Nevertheless, APRA considers that a successor fund transfer of members from a MySuper product to another fund's MySuper product 'would generally satisfy the equivalence test'. APRA specifically says that a transfer from a MySuper product with a single diversified investment strategy to a MySuper product with a lifecycle investment option would generally satisfy the test. However, it says nothing about whether a transfer from a lifecycle strategy MySuper product to a diversified strategy MySuper product would satisfy the test. If it would not, we think APRA should say so and give its reasons.

APRA says that a transfer between MySuper products with 'different features such as a different asset allocation or investment strategy, different applicable fees or different insurance offerings' would generally satisfy the equivalent rights test. When you think about it, a superannuation product is little more than a combination of an investment, insurance cover and fees. If some or all of these can be materially different, and yet rights in respect of benefits be assessed as equivalent, the legal protection would seem to have very little work to do.

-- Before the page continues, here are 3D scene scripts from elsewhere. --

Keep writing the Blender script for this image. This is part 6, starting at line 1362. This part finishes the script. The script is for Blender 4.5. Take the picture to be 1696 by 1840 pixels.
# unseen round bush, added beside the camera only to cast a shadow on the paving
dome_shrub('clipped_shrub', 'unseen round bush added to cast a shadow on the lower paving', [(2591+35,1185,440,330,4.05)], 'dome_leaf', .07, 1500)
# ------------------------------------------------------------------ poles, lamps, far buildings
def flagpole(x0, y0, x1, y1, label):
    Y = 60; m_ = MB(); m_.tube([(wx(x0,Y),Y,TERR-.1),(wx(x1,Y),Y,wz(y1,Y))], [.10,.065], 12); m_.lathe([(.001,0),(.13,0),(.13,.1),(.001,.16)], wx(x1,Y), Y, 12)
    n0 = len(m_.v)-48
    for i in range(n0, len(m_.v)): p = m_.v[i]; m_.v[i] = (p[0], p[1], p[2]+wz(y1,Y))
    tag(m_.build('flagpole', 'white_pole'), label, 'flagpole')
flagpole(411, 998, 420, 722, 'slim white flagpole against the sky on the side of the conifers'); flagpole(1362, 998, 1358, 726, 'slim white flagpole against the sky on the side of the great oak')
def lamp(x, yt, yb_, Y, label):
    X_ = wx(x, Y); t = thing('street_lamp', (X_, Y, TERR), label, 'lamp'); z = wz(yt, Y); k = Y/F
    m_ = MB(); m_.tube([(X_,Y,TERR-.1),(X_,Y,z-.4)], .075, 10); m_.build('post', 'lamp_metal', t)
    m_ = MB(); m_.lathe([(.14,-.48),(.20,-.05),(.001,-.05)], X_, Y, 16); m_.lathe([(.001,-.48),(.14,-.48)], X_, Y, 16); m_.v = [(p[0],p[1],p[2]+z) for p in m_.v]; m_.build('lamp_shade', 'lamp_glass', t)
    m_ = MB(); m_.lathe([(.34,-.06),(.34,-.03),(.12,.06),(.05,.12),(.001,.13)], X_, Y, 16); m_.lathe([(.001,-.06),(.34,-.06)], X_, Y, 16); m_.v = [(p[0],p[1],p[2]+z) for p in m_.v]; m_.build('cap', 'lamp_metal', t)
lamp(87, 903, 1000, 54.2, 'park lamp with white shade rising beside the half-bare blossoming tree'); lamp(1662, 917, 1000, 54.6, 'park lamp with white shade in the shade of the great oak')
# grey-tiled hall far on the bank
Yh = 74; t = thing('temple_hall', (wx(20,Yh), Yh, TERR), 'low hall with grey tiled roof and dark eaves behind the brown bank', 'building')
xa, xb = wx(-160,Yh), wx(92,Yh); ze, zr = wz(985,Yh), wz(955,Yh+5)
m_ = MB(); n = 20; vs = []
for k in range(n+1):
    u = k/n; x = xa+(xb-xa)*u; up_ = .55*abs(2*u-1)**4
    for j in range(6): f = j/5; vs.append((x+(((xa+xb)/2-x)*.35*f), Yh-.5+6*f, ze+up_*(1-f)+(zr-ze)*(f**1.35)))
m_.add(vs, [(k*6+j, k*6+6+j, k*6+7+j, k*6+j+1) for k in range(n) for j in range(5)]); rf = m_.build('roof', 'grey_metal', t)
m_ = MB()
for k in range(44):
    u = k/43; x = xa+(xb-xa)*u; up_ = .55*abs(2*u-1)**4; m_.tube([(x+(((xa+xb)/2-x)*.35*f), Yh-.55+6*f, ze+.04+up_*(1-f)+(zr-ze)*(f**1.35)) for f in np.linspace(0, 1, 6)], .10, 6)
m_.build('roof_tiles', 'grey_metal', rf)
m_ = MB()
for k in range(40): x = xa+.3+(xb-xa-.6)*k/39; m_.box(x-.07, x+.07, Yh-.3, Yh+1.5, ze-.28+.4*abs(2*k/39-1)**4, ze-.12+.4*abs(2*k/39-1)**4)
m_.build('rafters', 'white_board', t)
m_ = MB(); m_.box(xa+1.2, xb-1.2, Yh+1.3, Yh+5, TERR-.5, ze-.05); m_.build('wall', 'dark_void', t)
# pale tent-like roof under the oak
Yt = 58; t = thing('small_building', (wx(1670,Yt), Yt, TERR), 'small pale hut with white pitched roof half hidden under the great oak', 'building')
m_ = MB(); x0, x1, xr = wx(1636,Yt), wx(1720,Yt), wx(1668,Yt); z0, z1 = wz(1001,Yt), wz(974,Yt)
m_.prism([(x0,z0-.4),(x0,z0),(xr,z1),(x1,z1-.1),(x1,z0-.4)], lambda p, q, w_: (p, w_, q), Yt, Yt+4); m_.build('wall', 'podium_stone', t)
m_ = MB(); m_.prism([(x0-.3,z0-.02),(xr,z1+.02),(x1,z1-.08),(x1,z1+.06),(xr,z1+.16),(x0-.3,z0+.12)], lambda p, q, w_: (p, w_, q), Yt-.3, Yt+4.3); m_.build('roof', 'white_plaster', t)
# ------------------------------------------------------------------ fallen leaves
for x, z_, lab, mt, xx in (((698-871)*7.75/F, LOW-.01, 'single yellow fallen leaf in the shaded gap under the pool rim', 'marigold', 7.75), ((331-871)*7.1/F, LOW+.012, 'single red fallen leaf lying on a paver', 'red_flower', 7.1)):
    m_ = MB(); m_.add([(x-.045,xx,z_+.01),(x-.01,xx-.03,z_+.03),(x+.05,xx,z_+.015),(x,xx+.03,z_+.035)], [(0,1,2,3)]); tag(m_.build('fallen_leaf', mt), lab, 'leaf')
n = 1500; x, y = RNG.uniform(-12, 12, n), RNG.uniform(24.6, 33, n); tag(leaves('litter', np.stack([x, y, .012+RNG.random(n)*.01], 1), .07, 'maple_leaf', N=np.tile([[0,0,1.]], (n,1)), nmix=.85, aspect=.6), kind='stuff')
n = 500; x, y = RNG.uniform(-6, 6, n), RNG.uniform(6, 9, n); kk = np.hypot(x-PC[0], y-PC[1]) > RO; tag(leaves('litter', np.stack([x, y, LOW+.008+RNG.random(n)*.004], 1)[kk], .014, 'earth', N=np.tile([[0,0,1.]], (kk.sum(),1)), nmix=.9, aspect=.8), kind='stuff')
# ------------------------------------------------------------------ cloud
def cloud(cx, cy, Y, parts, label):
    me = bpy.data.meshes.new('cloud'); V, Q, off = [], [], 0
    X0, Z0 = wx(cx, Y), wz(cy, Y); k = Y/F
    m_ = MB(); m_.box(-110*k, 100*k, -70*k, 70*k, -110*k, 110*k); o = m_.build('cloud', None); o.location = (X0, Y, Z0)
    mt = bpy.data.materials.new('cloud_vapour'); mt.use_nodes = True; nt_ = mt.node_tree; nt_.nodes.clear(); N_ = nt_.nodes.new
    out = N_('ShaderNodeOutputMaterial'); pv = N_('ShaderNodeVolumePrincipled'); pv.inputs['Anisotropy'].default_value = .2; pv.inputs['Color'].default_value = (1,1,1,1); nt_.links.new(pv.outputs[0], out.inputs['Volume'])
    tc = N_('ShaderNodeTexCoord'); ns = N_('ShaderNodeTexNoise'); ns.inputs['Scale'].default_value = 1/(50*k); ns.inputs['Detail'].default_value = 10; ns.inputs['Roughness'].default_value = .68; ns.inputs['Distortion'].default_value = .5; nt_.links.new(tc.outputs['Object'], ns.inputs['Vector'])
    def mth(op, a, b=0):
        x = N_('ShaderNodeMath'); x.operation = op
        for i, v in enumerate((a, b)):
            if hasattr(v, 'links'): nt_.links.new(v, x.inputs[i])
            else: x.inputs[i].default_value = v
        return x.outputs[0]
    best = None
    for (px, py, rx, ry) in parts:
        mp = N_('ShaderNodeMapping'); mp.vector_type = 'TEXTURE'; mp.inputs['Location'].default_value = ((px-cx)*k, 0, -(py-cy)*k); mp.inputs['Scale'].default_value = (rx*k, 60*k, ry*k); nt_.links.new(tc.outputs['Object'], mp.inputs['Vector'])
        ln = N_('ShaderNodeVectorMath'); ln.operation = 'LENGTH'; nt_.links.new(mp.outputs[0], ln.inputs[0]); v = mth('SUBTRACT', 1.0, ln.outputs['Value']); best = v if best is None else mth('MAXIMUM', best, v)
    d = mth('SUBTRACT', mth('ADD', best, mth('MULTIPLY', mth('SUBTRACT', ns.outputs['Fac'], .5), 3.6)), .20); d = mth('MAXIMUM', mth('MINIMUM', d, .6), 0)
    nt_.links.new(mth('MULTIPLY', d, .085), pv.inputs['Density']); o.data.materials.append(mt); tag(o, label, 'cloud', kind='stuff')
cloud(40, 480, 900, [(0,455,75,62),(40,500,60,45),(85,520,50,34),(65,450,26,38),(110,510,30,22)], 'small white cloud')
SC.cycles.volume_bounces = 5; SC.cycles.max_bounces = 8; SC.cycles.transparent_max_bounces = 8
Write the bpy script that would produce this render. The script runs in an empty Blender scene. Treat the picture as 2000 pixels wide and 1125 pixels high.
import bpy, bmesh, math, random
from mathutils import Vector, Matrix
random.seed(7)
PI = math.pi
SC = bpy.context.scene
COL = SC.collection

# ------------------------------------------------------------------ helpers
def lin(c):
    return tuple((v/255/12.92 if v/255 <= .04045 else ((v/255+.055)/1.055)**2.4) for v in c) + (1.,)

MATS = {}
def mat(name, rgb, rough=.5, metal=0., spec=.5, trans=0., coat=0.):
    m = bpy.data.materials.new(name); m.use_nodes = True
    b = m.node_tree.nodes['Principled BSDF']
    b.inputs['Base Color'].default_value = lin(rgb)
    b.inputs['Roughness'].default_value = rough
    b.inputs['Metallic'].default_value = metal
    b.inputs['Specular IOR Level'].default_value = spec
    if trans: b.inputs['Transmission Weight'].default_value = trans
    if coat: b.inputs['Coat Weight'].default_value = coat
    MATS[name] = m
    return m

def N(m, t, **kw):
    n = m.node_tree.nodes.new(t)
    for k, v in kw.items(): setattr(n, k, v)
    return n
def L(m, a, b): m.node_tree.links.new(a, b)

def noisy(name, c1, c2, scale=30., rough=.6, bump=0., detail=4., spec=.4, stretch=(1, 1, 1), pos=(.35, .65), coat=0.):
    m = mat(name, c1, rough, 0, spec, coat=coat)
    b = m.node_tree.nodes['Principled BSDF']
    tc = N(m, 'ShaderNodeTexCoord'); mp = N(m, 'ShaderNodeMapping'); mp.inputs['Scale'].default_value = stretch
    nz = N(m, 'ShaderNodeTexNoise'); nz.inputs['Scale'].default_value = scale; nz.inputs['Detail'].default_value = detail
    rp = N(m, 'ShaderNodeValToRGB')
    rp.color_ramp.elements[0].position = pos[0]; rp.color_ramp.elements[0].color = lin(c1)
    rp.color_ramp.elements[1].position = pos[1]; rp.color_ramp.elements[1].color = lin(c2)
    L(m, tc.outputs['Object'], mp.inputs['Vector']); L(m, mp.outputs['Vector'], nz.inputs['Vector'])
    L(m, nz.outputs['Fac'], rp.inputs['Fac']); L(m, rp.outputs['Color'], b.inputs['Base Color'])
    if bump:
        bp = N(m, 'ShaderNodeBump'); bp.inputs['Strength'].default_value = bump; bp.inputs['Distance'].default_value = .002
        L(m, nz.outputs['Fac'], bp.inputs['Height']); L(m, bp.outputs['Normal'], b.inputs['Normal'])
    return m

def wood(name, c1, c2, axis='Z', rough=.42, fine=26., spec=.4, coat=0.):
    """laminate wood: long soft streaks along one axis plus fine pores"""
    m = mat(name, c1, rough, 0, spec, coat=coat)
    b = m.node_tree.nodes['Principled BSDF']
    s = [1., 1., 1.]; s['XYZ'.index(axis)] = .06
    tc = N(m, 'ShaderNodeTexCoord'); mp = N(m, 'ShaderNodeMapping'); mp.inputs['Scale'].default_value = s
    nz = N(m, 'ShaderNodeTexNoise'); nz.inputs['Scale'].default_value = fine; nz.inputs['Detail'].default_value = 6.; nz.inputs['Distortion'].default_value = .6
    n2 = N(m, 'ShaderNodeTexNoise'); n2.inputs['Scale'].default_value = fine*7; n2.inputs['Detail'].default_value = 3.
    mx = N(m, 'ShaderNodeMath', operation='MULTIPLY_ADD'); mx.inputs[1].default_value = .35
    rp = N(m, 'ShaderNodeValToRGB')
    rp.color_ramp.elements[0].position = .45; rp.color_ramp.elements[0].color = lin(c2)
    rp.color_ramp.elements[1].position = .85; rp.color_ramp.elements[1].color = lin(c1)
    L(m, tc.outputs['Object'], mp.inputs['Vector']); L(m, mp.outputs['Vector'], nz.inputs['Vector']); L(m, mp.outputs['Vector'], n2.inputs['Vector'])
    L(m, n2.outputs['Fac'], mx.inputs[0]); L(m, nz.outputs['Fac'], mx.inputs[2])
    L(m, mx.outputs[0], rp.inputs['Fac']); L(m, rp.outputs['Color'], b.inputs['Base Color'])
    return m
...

What if equivalence cannot be satisfied?

APRA says that if a proposed SFT is prevented from proceeding, 'for example, if legal issues cannot be resolved', then a superannuation trustee would be expected to 'review its plans'. Quite. One might think that, in such a case, APRA would consider exercising, at the trustee's request, its power to amalgamate funds under Part 18 of the SIS Act. However, there is no mention of that power in the draft guidance.

Conclusion

In the fine print in its draft guidance, APRA says that its guides 'do not themselves create enforceable requirements'. It also says that it 'disclaims any liability for any loss or damage arising out of any use of this prudential practice guide'. However, perhaps the final version of the guide should point out that a superannuation trustee that finds itself defending a claim that the equivalent rights test was not satisfied will get no material benefit from telling the court that it relied on APRA's interpretation.